See most people get together and as the old saying goes... men go into a relationship thinking they won't change and women go into a relationship thinking they will change him. The reality is that all relationships change you... regardless of gender. The minute you start to think about another person and their wellbeing you start to change. If you think that sounds too much like compromising, then you are in for a rude surprise... there is no escaping change in a relationship.
You change, you adapt, you mutate.

The difference is that in a consensual non-consent relationship, there's that oxymoron again, He gets to dictate the direction and many of the changes to one small slave's psyche. And He doesn't have to get permission to do it. It was given at the beginning... and seeing as we are being honest it wasn't exactly informed consent either. How could it be? We had no idea where this was going to lead... hence down the rabbit hole... indeed we still don't.

Now some would argue that like many abused people, one has no way to know that one is abused. And they are right. But having lived with someone who one would describe as abusive, all one can say is that this is very different...
Maybe He is just better at it.
Maybe He is art and finesse rather than overt violence.
Maybe it doesn't matter when we are together.
See this stuff is only complicated when you try and explain it to others... we swim along just fine.

We do not advocate, recommend or promote the ideas that others do this... in fact some of our group have blatantly told people to not even think about trying it. Beside none of us are the recruiting types... far too bloody insular by inclination J

6 comments:

Storm said...

Lol, if you were in the recruiting business I doubt it would be going well--what with all those scary things that look like they really Don't fit up anything human.

If I mention this post I'm going from a "beneficial parasite" to a "mutating parasite"...Not sure I like the ring of that one...

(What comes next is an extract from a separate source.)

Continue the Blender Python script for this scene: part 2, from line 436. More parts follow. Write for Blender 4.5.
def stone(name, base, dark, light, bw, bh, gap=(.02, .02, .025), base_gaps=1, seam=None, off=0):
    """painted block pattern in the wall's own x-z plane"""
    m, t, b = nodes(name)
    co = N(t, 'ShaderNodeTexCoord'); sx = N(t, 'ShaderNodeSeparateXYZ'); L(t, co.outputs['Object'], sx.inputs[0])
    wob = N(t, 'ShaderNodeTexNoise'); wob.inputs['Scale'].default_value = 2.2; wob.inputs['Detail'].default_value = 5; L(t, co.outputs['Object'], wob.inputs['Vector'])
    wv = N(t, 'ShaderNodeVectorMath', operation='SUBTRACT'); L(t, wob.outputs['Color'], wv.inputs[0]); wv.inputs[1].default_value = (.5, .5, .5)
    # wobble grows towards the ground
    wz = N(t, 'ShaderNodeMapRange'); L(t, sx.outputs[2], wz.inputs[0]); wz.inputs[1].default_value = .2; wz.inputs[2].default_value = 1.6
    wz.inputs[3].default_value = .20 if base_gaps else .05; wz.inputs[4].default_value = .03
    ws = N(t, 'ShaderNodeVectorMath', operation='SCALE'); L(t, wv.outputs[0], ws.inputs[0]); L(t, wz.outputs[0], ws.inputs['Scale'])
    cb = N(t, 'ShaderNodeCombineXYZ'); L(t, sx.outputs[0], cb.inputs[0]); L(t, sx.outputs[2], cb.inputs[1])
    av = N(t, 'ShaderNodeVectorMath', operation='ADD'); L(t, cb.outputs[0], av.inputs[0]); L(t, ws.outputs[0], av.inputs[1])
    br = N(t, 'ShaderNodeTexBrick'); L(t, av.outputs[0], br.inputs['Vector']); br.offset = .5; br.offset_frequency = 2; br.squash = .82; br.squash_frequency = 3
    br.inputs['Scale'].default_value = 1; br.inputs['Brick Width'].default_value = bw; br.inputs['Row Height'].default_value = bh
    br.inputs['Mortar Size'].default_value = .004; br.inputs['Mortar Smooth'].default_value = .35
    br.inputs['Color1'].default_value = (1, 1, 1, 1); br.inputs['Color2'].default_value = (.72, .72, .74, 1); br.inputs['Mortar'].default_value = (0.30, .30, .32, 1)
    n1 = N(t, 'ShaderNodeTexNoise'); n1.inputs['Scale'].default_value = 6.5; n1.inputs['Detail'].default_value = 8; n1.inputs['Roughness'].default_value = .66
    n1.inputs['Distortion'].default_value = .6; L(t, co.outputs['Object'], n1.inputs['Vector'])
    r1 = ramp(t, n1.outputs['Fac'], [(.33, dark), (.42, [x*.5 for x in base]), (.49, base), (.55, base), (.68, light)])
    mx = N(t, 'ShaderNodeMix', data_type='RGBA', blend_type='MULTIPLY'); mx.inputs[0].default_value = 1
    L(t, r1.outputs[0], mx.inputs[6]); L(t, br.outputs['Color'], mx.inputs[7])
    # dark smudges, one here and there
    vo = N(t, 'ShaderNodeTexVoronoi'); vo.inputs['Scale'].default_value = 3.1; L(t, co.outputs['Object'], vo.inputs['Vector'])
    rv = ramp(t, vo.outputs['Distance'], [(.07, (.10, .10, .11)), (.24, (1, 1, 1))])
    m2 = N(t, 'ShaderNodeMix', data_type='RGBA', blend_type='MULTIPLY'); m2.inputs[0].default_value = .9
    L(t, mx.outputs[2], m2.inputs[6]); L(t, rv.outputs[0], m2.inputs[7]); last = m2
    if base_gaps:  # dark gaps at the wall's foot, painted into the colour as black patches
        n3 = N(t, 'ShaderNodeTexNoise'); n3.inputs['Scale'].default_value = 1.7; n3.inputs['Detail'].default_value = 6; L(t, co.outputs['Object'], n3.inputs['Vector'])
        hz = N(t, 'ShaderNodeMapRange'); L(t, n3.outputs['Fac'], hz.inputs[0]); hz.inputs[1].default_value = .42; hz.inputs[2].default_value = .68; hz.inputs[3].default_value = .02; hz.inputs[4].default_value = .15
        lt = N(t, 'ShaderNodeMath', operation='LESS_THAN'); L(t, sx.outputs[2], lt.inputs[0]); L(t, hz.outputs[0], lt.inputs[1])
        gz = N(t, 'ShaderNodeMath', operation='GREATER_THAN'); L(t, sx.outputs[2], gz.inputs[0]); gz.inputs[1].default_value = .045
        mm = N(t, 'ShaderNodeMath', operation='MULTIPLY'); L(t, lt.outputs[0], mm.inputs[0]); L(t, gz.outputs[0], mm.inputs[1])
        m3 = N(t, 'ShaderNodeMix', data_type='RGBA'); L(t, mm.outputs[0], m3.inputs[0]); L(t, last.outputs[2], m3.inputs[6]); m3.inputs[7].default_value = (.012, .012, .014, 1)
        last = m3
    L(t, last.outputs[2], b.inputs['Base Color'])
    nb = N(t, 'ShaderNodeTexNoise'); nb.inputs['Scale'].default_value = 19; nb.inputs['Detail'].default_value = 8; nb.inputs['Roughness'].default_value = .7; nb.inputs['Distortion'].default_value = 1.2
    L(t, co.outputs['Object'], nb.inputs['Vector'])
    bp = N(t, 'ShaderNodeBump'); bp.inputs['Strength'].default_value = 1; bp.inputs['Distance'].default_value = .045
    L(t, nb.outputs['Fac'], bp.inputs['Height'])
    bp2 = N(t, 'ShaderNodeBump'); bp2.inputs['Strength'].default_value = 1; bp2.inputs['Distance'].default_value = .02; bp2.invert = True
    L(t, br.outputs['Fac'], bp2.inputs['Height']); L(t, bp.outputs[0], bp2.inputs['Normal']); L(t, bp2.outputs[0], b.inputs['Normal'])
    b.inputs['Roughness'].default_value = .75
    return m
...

In all seriousness though, none of us know where we are going because we haven't been there yet right? And sometimes our preconceived notions just complicate shit. Well ahem, speaking for myself anyways lol.

Master's piece said...

You know the strange thing is we never went into this with preconceived notions... well we thought there would be more time for sex... but life keeps trying to intervene same as always :( No, what has been fascinating is everyone else's preconceived notions... that and how they seem to feel obliged to tell you that your life is in danger, danger, Will Robinson ~sighs~

Unknown said...

*snicker* I prefer my illusionary world thankyouverymuch. It's the illusion that I have some control of my life left, that how I live my life is controlled by me and not him. Then he opens his mouth and I get a slap in the face as to exactly how little control I have left. *shrugs* But that's what works for us. *mutters something about fabric and whines at the bags destined for the thrift shop*

MsSparkles said...

'Can't leave' is always the one that pisses people off isn't it? Interestingly though it's the one that peaks peoples interest most. When N started that 'Why I Can't Leave' thread both out inboxes were besieged - we still get memos sometimes.

daddysdirtyblonde said...

Thank you for posting that, it resonates and I just wanted to say I appreciate your honesty and candidness about your relationship.

Anonymous said...

"in fact some of our group have blatantly told people to not even think about trying it."
Yeah, I'll admit to that. I think that most people simply don't have the sheer stubborness that it takes at times.